Stored items from a collection
____________________

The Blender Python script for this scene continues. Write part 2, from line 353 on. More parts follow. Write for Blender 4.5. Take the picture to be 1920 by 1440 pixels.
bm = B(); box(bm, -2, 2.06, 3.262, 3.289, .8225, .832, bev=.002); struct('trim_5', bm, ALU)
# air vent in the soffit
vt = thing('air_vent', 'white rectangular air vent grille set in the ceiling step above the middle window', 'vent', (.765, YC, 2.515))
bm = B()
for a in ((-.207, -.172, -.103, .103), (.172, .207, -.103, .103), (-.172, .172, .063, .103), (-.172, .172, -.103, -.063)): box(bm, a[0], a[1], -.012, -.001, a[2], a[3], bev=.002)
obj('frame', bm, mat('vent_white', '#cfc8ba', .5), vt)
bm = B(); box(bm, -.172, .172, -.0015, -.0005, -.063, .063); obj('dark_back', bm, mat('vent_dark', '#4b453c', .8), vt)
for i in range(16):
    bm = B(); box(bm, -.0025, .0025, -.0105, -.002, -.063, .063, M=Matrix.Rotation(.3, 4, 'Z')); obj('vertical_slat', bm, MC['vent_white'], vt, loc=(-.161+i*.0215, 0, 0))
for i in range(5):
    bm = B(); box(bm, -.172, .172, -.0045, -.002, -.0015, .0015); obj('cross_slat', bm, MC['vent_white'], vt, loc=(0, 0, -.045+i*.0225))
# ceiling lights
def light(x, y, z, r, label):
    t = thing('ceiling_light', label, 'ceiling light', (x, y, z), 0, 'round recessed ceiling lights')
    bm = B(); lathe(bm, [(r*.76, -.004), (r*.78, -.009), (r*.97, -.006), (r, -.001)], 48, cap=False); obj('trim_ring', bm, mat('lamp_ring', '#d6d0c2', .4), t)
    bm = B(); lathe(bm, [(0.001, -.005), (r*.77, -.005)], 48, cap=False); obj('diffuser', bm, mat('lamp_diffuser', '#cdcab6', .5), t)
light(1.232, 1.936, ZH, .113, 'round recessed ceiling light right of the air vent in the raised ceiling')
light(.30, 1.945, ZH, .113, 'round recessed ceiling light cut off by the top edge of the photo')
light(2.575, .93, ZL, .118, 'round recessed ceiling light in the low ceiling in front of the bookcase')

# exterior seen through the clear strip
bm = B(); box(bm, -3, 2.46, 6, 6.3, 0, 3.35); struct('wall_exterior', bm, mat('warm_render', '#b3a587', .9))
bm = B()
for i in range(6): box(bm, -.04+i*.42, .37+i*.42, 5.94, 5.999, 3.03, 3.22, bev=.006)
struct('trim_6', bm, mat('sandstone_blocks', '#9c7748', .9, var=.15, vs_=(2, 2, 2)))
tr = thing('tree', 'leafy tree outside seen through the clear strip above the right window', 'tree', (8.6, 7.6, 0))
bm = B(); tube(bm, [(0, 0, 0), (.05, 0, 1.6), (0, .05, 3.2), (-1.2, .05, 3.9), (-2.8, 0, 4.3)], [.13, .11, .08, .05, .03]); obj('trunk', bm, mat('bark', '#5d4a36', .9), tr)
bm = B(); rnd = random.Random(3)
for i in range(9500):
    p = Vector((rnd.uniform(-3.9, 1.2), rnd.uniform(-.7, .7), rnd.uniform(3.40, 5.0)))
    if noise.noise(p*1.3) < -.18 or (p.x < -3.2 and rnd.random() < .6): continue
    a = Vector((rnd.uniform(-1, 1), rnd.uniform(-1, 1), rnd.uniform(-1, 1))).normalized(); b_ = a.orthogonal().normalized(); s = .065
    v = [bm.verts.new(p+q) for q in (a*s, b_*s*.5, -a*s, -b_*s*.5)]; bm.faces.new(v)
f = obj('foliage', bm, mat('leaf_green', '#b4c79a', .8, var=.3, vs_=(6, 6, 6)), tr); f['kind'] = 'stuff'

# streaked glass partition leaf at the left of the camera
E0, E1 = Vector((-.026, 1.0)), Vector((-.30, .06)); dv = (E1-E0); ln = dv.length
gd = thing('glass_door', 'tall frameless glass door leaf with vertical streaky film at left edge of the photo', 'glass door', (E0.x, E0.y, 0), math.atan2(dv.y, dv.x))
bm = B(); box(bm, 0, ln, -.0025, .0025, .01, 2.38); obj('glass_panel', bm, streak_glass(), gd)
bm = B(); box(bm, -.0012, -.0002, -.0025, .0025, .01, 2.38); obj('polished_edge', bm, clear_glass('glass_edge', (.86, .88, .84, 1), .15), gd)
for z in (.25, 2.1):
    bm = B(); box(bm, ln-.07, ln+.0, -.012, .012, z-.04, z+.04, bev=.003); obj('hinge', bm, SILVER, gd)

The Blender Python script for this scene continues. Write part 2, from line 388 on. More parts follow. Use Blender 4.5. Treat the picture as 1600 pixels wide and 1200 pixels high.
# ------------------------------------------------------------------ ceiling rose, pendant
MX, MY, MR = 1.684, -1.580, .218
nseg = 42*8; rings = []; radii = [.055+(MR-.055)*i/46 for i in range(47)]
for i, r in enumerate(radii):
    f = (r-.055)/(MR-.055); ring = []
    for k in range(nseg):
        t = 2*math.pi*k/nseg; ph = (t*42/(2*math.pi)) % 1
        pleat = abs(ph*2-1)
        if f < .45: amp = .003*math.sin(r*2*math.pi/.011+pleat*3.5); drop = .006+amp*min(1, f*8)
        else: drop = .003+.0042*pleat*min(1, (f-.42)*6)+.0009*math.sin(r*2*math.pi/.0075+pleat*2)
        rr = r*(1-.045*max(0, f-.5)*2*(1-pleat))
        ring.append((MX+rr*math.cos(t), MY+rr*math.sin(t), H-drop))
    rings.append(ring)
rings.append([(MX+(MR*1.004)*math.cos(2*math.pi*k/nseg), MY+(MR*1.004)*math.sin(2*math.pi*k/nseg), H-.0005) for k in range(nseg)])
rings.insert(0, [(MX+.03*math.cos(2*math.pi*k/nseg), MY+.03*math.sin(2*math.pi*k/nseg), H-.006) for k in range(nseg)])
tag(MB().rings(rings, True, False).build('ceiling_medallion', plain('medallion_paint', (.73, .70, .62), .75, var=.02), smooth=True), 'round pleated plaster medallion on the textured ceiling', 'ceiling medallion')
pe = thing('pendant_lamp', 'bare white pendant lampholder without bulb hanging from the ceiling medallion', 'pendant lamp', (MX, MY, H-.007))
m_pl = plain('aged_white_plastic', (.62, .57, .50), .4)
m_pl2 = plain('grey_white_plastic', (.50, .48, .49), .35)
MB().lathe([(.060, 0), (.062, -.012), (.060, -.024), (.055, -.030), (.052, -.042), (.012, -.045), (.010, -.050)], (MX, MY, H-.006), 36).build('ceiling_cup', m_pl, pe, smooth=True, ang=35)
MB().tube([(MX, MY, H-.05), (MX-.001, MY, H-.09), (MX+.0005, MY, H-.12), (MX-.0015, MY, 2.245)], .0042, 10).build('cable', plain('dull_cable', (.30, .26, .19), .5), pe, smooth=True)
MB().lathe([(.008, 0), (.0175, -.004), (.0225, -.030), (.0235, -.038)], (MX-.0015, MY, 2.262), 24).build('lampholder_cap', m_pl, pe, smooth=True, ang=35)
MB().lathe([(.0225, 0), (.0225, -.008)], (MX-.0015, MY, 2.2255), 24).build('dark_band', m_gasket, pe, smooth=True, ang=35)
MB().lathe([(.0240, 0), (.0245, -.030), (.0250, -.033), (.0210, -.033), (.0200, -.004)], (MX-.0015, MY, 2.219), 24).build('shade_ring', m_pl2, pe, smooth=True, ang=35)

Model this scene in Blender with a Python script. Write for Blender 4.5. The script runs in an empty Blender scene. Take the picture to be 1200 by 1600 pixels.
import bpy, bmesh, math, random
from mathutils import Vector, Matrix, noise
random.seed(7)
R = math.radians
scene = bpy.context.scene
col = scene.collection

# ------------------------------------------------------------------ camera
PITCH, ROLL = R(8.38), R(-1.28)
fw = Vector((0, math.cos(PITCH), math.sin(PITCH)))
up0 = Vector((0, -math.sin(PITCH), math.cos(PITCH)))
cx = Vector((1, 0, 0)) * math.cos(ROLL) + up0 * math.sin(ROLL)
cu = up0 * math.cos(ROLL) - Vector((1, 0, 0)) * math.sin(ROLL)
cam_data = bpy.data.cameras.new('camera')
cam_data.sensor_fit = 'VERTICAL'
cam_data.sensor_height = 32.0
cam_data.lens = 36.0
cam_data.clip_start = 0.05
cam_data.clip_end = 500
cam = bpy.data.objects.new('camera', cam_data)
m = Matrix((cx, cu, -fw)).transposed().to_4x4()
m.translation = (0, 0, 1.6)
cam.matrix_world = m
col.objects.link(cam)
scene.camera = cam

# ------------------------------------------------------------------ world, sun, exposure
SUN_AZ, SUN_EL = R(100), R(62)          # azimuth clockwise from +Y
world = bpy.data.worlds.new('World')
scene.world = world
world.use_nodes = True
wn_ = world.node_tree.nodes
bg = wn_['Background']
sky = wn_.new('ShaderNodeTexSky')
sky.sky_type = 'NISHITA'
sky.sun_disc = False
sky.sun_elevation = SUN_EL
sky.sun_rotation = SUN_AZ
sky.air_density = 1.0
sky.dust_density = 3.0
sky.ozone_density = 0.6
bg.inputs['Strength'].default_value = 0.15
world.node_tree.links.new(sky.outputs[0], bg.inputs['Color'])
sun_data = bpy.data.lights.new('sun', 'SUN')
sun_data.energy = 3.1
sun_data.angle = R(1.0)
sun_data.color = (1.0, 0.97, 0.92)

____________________

**Task**
Transcribe nothing but the lines from the line with "Model this scene" through the line with "col = scene.collection", reproducing each exactly.

**Exercise output**
Model this scene in Blender with a Python script. Write for Blender 4.5. The script runs in an empty Blender scene. Take the picture to be 1200 by 1600 pixels.
import bpy, bmesh, math, random
from mathutils import Vector, Matrix, noise
random.seed(7)
R = math.radians
scene = bpy.context.scene
col = scene.collection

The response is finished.